Kenya Kids Can is a true partnership with the local community. The feeding program is a tremendous amount of work. But the bulk of that work, in fact nearly all of that work, is being done by the local community.
It’s the local community that builds the kitchen, that hires the cook, that finds the pot, that secures the wood and the water that it takes to cook the meal and provides all of the labor that it takes to make the feeding program happen in their local school.
Kenya Kids Can is simply doing the one thing that the community can’t do. We are providing the food so that by working together with a local community, we are both able to accomplish something that neither one of us could do apart. The food is, however, a gift to the community and when giving a gift, it’s nice to know how that gift is being received.
Your support is appreciated daily.
Let me tell you what my experience has been. I am out in the schools once or twice a week. Every single time I am in a school, people are thanking me. The children thank me. The teachers thank me. The head teacher thanks me. If there are parents in the school, they thank me. If the chairman of the PTA, Parent Teacher Association, is there, the chairman thanks me.

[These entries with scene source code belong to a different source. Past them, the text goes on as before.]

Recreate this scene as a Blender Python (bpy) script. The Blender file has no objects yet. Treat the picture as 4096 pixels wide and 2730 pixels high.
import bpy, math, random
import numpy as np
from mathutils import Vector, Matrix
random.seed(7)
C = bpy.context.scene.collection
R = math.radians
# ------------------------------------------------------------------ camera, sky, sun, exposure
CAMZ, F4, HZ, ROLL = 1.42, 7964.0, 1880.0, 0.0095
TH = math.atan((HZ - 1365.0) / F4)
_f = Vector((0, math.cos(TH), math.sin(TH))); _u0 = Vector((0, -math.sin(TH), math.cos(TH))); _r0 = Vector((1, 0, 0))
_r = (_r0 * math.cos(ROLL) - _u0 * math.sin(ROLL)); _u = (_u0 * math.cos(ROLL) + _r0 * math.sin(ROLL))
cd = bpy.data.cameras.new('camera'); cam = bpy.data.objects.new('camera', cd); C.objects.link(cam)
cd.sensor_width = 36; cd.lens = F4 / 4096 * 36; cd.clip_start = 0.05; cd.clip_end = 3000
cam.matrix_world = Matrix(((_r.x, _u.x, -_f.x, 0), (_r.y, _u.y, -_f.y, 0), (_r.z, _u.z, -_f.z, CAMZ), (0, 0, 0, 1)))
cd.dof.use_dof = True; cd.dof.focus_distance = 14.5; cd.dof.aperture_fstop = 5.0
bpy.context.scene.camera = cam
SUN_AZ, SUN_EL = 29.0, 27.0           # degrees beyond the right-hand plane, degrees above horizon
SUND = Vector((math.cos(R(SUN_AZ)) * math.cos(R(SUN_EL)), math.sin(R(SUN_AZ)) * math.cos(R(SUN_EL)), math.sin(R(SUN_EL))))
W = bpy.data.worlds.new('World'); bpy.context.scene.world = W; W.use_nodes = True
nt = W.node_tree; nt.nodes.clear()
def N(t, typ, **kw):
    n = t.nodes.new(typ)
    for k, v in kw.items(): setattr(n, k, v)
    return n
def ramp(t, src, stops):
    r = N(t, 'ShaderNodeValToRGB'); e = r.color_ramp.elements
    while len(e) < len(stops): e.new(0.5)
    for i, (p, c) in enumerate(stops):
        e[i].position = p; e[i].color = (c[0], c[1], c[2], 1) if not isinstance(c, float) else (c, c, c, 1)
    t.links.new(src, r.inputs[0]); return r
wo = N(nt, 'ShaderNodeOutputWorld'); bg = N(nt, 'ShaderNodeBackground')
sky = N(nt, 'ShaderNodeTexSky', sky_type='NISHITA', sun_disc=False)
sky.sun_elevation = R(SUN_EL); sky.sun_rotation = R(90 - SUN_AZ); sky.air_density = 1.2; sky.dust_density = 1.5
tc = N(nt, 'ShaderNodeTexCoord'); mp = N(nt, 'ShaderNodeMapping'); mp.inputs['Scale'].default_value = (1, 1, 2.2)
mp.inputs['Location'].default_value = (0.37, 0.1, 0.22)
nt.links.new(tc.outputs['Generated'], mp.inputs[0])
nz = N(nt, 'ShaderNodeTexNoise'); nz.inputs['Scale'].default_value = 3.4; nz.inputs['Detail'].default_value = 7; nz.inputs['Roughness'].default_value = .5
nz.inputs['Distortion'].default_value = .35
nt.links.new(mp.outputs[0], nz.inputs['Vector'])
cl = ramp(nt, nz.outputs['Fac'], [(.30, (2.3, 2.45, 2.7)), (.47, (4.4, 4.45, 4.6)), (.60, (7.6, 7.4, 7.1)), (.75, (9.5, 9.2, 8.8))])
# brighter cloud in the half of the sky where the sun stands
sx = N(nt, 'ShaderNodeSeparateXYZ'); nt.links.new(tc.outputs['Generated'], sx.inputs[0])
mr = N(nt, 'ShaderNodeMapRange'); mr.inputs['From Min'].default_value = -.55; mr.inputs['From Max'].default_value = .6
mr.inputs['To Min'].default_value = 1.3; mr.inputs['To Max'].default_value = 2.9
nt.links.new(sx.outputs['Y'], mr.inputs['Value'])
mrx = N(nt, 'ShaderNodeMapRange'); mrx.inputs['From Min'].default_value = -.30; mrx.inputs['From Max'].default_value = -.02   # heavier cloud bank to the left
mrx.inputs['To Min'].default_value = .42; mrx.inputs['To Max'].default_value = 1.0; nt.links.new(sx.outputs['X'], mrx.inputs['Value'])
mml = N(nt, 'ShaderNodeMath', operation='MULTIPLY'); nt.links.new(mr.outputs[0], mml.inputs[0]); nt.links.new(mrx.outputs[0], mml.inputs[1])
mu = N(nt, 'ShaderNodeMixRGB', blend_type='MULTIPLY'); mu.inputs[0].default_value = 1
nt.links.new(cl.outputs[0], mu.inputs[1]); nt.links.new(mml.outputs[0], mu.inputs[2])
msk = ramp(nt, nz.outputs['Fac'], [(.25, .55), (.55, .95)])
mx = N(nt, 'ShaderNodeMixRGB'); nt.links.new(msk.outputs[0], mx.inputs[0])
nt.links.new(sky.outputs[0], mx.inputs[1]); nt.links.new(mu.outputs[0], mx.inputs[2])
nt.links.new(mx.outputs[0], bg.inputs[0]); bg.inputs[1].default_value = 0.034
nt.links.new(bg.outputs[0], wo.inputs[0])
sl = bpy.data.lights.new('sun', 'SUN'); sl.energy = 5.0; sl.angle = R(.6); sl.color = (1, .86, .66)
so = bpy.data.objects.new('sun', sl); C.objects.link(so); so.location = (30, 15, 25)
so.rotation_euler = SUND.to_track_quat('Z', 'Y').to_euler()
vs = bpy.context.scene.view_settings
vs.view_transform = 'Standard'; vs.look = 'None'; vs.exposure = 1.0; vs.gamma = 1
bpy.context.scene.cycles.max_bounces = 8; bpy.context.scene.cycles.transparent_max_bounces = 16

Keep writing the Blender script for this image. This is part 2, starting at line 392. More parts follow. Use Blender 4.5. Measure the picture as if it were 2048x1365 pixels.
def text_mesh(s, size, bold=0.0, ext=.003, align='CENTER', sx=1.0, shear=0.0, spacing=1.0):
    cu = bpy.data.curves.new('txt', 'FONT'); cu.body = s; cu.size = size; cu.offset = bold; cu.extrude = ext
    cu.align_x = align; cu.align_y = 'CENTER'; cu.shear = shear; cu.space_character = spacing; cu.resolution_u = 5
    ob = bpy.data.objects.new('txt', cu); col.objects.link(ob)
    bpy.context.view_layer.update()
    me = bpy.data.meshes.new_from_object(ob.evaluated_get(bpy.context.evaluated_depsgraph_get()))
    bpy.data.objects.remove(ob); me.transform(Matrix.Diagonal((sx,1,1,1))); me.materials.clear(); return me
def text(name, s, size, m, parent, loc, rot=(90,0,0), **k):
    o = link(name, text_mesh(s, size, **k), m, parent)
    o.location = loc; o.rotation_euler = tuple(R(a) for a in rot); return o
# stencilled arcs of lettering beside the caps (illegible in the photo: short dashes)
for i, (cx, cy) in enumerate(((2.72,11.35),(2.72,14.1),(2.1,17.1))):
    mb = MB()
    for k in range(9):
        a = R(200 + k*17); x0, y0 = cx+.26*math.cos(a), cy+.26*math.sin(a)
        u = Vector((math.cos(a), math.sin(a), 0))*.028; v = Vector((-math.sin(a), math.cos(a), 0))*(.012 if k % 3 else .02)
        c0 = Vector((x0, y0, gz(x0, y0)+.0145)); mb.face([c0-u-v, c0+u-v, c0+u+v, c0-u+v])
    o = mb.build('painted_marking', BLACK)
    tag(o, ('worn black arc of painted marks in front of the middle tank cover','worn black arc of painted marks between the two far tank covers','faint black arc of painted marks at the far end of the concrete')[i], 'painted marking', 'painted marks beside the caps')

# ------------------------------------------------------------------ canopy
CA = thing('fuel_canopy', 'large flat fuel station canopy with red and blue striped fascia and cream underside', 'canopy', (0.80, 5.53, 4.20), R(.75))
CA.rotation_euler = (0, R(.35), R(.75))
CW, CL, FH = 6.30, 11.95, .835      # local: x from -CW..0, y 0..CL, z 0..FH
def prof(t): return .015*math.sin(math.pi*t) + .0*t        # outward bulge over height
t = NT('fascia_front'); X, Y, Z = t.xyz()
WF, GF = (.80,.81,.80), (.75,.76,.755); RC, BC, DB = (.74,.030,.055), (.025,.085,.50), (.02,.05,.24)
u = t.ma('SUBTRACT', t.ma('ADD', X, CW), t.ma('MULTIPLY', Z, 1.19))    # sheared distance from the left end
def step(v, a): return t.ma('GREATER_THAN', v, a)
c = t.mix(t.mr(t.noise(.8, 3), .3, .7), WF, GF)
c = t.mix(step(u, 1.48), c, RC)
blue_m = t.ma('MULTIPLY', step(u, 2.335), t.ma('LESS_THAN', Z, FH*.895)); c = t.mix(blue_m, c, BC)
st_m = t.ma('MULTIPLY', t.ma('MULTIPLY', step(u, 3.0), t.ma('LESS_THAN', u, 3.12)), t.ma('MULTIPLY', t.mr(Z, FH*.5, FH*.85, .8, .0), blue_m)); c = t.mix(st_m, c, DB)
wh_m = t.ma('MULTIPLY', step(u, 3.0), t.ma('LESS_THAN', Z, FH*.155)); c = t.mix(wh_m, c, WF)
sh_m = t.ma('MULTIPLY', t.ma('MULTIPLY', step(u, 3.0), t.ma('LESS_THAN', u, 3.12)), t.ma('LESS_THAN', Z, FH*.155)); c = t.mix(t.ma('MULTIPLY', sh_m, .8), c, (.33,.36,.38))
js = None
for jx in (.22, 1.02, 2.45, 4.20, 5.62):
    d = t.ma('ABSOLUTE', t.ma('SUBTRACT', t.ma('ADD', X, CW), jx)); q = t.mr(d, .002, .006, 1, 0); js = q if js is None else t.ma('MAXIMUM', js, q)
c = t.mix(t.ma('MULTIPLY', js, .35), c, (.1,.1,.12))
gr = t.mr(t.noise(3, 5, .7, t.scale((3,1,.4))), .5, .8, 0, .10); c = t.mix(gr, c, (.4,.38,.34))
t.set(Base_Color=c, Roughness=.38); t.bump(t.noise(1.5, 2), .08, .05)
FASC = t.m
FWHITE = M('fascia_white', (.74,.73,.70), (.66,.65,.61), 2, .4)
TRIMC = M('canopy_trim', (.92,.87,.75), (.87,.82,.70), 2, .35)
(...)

And every time they thank me, I have to remind them it is not me. They somehow think that I play a large role in the nearly 3 million meals that we served to Kenyan children last year. And, so, I have to remind them it is not me. There are hundreds of people from around the world that know about them, that love them, that care for them, that appreciate how hard they are working to serve their children and are happy to help make the feeding program work by providing the food.
You are on Kenya Kids Wish List
When we think about gift giving and what’s on our wish list, a primary thing that’s on the Kenya Kids Can wish list is that we want everyone who helped to make both our feeding program and our computer program operate last year to know how much they are appreciated.
I wish that everyone could come to Kenya and spend one day in a school seeing firsthand the lunches that are being served — the computer lessons that are being taught. Seeing firsthand the impact that it’s having on that school and in that community and hear for themselves the thank yous from the people there that appreciate so much how others are helping them to serve their children.